On Friday, the new biopic of the great Mexican comic Cantinflas, who was a major international movie star for more than four decades beginning in the late 1930s, was released here and nationally.

To U.S. audiences he was best known for his 1956 award-winning role as Passepartout in “Around the World in 80 Days.”

For some Tucsonans, however, Cantinflas needed no passport. He was the movie star of their time and for all time.

“He was maximum for us,” said Susie Arreola in Spanish. “We always made a point to see his movies.”

For generations of Tucsonans, Cantinflas held court at the old El Cine Plaza, the Spanish-language movie house on West Congress Street in the now-extinguished downtown barrio. That is where Tucson’s Mexican-American families laughed at the antics of the Chaplinesque Cantinflas, who amused and befuddled audiences with his patented rapid-fire, eloquent verbal gymnastics.

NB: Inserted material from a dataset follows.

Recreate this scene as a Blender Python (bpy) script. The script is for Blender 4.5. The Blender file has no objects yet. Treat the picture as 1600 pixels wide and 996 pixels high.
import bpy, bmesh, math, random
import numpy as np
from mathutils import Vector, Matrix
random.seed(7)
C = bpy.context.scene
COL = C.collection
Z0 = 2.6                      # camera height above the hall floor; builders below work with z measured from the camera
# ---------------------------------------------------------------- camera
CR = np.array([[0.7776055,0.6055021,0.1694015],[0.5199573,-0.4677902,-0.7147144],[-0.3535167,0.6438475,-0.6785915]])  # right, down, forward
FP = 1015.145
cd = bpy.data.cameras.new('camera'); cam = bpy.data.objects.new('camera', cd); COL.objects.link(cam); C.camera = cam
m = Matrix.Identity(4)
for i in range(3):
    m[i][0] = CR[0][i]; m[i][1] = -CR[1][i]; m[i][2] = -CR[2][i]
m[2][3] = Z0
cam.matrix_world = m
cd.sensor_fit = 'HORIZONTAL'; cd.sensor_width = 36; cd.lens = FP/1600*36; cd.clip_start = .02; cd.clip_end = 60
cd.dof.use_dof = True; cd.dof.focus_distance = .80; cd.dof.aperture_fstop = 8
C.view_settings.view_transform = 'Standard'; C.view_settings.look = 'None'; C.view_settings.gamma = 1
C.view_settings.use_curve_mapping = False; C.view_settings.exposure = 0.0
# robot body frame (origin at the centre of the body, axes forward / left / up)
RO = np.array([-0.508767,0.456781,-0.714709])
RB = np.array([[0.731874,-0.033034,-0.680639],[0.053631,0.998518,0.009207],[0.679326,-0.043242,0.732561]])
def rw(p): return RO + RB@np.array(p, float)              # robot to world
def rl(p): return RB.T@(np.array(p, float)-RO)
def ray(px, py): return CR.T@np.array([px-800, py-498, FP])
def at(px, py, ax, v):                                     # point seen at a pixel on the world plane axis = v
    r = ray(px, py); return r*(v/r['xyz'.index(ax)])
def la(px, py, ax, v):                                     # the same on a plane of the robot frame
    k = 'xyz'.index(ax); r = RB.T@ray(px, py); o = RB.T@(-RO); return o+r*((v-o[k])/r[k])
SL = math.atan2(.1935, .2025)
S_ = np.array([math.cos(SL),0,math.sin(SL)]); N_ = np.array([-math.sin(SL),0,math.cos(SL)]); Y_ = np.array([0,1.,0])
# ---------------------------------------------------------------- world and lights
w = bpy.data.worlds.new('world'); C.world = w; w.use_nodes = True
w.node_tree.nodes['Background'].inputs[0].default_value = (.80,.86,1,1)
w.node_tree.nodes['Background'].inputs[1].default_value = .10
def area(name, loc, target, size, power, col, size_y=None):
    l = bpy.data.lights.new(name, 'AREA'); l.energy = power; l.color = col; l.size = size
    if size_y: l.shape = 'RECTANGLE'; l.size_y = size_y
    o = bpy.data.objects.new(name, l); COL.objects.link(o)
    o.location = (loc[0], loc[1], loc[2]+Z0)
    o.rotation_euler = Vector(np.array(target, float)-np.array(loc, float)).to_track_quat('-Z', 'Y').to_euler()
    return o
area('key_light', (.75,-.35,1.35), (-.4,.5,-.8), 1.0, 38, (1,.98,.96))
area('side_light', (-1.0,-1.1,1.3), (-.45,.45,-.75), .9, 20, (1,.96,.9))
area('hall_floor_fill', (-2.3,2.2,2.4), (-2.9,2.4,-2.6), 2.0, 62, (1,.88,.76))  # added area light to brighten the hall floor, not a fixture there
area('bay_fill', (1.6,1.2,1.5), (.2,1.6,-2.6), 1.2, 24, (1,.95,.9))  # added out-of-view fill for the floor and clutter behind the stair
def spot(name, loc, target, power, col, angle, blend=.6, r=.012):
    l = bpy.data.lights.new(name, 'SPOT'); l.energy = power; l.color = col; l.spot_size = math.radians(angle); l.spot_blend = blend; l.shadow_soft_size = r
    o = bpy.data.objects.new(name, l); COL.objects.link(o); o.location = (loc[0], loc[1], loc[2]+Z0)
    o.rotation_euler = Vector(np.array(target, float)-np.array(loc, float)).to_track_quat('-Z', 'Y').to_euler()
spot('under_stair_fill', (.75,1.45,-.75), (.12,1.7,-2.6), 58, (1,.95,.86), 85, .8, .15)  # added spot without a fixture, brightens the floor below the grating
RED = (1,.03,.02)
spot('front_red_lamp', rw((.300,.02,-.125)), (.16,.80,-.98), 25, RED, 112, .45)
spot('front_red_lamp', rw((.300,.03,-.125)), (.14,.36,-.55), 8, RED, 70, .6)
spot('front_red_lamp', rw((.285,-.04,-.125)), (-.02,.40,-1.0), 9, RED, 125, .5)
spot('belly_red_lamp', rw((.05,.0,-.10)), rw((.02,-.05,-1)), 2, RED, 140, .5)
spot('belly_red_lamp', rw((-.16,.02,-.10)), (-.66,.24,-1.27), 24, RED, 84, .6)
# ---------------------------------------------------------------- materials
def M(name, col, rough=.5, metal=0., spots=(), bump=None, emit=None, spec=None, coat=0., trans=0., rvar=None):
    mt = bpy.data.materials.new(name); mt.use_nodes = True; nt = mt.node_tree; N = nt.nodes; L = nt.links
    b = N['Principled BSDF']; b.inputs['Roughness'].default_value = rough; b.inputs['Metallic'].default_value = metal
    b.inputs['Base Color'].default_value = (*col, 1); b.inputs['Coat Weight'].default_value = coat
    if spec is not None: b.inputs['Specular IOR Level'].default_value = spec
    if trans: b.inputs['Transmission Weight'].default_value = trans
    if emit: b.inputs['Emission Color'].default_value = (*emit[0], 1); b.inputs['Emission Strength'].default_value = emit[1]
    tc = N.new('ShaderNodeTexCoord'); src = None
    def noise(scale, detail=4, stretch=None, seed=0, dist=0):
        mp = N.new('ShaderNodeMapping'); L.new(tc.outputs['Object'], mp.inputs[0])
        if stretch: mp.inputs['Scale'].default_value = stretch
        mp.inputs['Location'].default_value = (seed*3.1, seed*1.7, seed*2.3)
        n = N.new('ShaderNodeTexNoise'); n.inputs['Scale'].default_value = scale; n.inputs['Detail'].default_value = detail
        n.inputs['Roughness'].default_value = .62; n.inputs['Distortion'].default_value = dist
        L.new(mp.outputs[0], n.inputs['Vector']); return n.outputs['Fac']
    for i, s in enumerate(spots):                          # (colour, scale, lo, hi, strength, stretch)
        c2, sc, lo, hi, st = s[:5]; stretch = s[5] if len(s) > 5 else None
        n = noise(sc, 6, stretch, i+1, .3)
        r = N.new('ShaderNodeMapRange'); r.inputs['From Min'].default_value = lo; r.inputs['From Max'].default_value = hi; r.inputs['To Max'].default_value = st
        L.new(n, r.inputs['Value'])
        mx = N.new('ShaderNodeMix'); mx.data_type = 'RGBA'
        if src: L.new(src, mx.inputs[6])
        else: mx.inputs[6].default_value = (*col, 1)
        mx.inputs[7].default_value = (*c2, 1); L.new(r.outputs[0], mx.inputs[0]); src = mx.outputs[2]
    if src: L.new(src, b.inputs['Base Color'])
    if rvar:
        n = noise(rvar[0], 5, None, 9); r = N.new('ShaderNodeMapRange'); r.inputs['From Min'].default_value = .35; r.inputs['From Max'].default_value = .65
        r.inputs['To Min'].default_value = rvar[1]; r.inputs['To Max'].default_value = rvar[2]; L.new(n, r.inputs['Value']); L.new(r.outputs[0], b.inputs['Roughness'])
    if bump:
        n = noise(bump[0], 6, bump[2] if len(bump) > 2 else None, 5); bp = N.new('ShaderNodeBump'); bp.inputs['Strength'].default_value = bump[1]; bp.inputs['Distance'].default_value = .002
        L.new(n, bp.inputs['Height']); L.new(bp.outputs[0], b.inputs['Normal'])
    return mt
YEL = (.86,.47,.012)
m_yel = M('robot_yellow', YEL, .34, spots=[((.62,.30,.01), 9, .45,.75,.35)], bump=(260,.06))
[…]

His style of delivery — structuring words out of order, using incoherent words or made-up words, and seemingly making no sense — was known as “cantinfleando.”

“You really had to pay attention to what he was saying,” said Arreola, 89. “But after a few of his movies, you know what he was saying.”

His legions of fans adored Cantinflas, who also was a producer and screenwriter, and who died in 1993 at the age of 81. With his pants falling below his waist, a small cap twisted on his head, Cantinflas was their comic who played the hard-luck working man with the big heart. He mocked the rich and influential. Cantinflas made sense of the world in his topsy-turvy way.

“He made us laugh all the time,” Arreola said. “You know you were going to laugh. It made you feel good.”

Arreola grew up in Barrio Viejo, near El Cine Plaza. She would go to the movies with her mother and grandmother, both of whom shared her name. They went to see the other legendary Mexican screen stars at the Plaza, which also held live stage shows featuring local and international musical acts. The Plaza, which was razed during the 1960s, was the subject of a documentary by filmmaker Dan Buckley, a former writer for the Tucson Citizen.

For many Plaza goers, Cantinflas was the big-screen king.

As a youngster, Elva Flores would attend Sunday morning Mass at the Cathedral downtown, then lunch, followed by a visit to El Cine Plaza to watch Cantinflas, whose real name was Mario Moreno. But she first saw his movies in Ajo where she grew up.

“I thought he was hilarious. I kept thinking, why are his pants so low?”

The new film about Cantinflas focuses on his early years when the wannabe bullfighter turned to comedy on the stage. He eventually starred alongside David Niven in the movie “80 Days,” which won him a Golden Globe award for best actor. He was one of the highest paid actors in the world.

Cantinflas’ stature made him more than an icon for Mexican-American filmgoers north of the border. His admirers were proud that their movie star was known the world over.

“He was very special to people for what he did. He brought a lot of joy to people. He talked about life, adding humor and twists,” said Flores.

Looking back at his movies, his fans consider him the epitome of what a great comic film star and movies should be.

“It was always about laughing, not the shooting and killing like today,” said Arreola.